(PROBLEM TO WORK ON): Write out the listing, please, but only from its first line through the line containing "COL = S.collection", exactly as given and without pictures.

═════ DATA SECTION

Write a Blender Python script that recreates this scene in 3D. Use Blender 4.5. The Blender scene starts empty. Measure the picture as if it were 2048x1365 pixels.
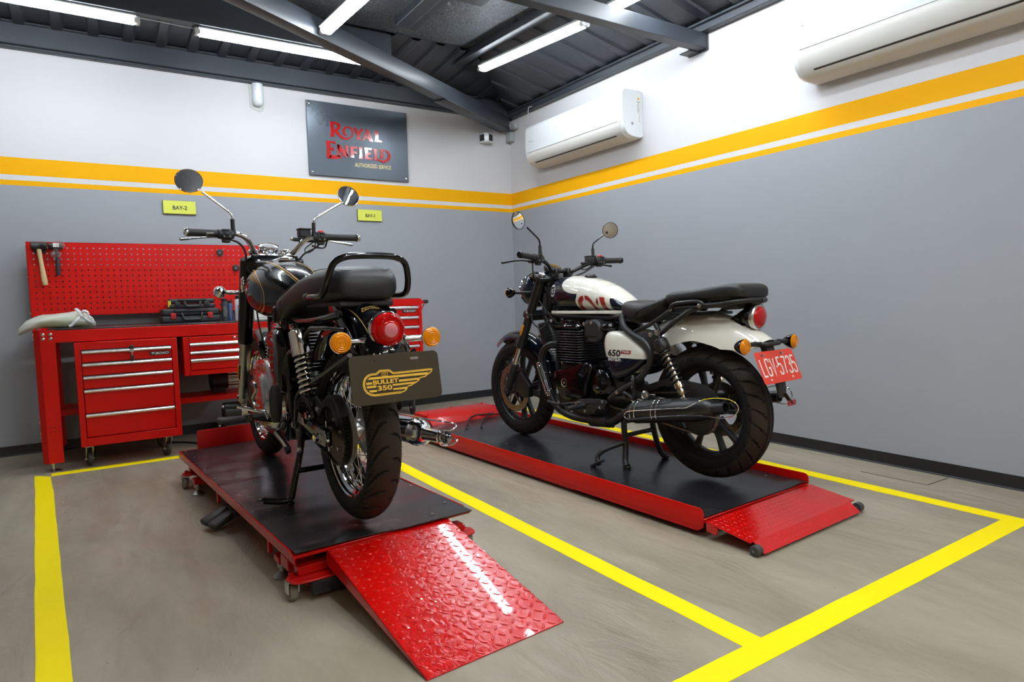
import bpy, bmesh, math, random
from mathutils import Vector, Matrix, Quaternion
from mathutils.bvhtree import BVHTree
random.seed(7)
PI = math.pi
S = bpy.context.scene
COL = S.collection

# ------------------------------------------------------------------ camera
F_PX, YAW, PITCH, ROLL = 1298.5516, math.radians(32.9908), math.radians(3.8983), math.radians(-1.6714)
CAM = Vector((-3.6945, -5.6184, 1.0))
_cy, _sy, _cp, _sp = math.cos(YAW), math.sin(YAW), math.cos(PITCH), math.sin(PITCH)
_f = Vector((_sy*_cp, _cy*_cp, -_sp)); _r = Vector((_cy, -_sy, 0)); _u = _r.cross(_f)
_r2 = _r*math.cos(ROLL) + _u*math.sin(ROLL); _u2 = -_r*math.sin(ROLL) + _u*math.cos(ROLL)
cd = bpy.data.cameras.new('camera'); cam = bpy.data.objects.new('camera', cd); COL.objects.link(cam)
cd.sensor_width = 36; cd.lens = F_PX/2048*36; cd.clip_start = 0.05; cd.clip_end = 60
m = Matrix((_r2, _u2, -_f)).transposed().to_4x4(); m.translation = CAM
cam.matrix_world = m
S.camera = cam

# ------------------------------------------------------------------ view, world
S.view_settings.view_transform = 'Standard'; S.view_settings.look = 'None'
S.view_settings.gamma = 1.0; S.view_settings.use_curve_mapping = False
S.view_settings.exposure = 0.0
W = bpy.data.worlds.new('world'); S.world = W; W.use_nodes = True
W.node_tree.nodes['Background'].inputs[0].default_value = (0.75, 0.8, 0.9, 1)
W.node_tree.nodes['Background'].inputs[1].default_value = 0.35
TUBE_POWER = 60.0          # emission of the fluorescent tubes
WARM_POWER = 220.0          # warm downlights of the showroom side

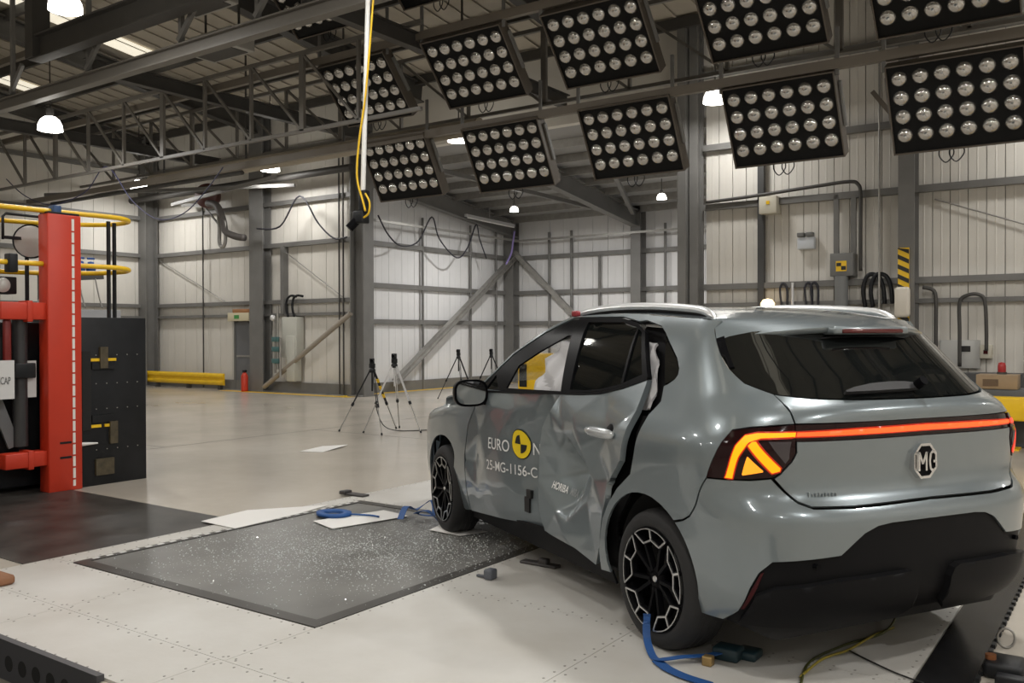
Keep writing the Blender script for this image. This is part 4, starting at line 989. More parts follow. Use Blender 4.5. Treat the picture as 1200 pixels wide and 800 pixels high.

══════════

(ANSWER TO THIS PROBLEM):
Write a Blender Python script that recreates this scene in 3D. Use Blender 4.5. The Blender scene starts empty. Measure the picture as if it were 2048x1365 pixels.
import bpy, bmesh, math, random
from mathutils import Vector, Matrix, Quaternion
from mathutils.bvhtree import BVHTree
random.seed(7)
PI = math.pi
S = bpy.context.scene
COL = S.collection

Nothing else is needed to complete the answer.